• TASK TO CARRY OUT
Find the line containing "lumpy('inner_foliage', m_core, bl, st, 0.62)" and copy it exactly, along with every line after it up to and including the line containing "trunk(st, 1.6, 0.06)". Copy nothing else.

• EXERCISE DATA
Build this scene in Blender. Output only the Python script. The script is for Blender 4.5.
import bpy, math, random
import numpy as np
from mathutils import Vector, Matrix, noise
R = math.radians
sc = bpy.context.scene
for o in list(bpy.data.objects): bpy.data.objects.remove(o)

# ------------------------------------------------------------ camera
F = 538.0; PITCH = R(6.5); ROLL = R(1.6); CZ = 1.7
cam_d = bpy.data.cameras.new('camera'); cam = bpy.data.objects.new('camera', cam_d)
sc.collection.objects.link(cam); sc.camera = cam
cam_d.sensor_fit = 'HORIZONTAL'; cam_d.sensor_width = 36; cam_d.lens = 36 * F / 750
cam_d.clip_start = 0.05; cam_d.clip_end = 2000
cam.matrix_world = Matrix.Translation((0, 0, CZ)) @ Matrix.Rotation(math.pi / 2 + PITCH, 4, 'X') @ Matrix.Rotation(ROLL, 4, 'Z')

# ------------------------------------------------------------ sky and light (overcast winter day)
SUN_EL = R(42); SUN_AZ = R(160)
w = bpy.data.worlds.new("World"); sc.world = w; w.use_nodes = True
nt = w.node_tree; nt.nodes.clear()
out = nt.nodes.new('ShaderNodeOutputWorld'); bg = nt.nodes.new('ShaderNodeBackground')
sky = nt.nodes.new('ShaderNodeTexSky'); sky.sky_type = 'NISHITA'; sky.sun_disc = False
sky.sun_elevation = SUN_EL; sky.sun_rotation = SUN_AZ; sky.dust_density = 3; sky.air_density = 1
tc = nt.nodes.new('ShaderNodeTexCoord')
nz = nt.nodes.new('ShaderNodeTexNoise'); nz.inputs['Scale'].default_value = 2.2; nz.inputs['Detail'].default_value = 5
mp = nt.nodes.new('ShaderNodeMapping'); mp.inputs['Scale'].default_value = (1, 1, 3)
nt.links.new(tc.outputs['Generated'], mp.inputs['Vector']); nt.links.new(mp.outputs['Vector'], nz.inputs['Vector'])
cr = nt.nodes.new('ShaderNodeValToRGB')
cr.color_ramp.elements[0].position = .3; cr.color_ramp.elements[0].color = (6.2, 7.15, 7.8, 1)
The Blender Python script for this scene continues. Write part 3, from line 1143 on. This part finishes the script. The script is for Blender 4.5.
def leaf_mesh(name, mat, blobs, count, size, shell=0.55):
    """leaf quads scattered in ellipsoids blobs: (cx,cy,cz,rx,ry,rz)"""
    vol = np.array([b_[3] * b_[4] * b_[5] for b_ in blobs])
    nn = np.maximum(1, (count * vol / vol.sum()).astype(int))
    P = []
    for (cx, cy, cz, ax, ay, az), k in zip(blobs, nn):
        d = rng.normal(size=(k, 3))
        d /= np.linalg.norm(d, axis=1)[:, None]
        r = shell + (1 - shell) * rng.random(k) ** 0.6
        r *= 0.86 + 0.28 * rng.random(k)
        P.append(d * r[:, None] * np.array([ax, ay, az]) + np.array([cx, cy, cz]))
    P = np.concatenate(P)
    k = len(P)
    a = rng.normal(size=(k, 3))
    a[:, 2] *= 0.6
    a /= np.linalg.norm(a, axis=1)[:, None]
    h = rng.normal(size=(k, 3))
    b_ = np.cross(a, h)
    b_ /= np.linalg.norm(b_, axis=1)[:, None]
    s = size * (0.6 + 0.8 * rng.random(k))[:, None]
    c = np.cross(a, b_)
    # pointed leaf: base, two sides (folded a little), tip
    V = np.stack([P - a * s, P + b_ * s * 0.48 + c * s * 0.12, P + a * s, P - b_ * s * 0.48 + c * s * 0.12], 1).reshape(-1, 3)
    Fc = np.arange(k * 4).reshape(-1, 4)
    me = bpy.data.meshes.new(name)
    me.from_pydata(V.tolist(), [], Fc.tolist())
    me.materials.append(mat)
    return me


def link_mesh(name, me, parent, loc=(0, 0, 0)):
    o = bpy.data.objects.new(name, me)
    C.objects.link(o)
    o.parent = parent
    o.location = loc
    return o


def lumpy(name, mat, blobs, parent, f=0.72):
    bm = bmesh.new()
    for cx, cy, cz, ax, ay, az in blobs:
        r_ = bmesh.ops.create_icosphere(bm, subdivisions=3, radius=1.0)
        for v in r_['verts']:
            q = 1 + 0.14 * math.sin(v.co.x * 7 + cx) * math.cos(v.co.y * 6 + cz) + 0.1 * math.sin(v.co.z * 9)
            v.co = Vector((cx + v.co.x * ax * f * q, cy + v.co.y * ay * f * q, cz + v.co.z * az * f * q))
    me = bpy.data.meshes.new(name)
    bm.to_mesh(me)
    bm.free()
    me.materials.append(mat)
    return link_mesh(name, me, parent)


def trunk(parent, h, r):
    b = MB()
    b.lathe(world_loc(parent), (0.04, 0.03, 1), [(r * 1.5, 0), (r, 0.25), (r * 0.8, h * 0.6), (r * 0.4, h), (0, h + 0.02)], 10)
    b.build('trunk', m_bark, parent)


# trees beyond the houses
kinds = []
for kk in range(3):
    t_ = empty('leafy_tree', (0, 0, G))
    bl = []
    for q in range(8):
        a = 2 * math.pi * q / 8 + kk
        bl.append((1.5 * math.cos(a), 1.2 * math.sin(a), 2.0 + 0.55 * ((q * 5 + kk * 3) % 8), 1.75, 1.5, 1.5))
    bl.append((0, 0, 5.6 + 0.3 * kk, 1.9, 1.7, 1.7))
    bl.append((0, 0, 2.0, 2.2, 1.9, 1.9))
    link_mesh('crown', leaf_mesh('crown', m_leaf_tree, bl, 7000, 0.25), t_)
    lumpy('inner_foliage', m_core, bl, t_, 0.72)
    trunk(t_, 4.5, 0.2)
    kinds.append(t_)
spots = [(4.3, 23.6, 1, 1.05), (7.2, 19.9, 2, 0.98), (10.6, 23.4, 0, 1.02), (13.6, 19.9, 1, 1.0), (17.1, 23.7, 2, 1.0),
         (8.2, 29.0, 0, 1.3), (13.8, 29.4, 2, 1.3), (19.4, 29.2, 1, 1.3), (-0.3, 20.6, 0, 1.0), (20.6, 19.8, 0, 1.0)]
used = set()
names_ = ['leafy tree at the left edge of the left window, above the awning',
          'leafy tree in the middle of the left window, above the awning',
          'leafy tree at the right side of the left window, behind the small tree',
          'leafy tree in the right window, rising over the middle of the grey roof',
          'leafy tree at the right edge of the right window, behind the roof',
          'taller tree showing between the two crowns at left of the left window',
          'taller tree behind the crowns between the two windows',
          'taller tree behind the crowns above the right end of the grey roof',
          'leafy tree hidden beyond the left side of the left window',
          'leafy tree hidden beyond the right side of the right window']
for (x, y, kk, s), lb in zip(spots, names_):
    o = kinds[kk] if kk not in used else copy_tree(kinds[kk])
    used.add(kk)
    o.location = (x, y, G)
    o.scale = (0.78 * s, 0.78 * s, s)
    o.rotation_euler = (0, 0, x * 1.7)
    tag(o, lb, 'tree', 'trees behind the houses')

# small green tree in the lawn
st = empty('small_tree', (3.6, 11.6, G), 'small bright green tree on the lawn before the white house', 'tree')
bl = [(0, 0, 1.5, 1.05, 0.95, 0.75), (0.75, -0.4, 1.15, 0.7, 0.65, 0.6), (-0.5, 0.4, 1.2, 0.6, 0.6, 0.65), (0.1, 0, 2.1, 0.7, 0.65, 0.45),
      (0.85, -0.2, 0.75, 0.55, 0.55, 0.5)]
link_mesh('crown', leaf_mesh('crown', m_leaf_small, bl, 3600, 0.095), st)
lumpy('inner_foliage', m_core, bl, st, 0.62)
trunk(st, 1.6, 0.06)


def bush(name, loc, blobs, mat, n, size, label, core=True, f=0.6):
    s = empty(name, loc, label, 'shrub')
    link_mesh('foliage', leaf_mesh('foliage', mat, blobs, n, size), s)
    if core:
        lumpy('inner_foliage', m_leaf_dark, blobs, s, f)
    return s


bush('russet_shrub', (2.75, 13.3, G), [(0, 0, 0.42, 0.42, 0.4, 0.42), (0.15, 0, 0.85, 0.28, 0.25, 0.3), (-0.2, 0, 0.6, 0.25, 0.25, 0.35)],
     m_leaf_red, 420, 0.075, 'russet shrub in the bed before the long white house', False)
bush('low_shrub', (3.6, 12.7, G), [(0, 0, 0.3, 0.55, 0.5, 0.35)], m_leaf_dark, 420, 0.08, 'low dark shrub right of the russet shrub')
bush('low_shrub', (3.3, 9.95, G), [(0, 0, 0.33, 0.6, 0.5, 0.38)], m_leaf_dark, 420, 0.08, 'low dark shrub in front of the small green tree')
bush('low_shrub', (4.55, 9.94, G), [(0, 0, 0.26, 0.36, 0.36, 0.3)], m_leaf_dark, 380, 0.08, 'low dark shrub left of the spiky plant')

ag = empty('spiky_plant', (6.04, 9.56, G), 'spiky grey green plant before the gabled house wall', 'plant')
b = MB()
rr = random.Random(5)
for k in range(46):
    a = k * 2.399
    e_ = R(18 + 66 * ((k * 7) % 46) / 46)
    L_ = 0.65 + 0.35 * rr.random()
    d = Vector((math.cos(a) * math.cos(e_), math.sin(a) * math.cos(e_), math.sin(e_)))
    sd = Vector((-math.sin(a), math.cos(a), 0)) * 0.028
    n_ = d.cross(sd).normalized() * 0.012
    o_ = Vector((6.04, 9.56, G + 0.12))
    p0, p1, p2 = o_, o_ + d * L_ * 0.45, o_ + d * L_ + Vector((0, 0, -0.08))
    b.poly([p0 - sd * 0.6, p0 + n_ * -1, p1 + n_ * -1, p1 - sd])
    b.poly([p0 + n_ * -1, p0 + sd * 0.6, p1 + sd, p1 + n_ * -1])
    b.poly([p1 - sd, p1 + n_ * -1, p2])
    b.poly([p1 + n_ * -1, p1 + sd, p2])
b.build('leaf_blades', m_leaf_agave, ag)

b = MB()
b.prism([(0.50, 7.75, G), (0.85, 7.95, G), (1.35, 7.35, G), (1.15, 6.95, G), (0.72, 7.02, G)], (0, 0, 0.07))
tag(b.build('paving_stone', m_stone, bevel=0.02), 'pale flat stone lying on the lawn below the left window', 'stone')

• CORRECT OUTPUT
lumpy('inner_foliage', m_core, bl, st, 0.62)
trunk(st, 1.6, 0.06)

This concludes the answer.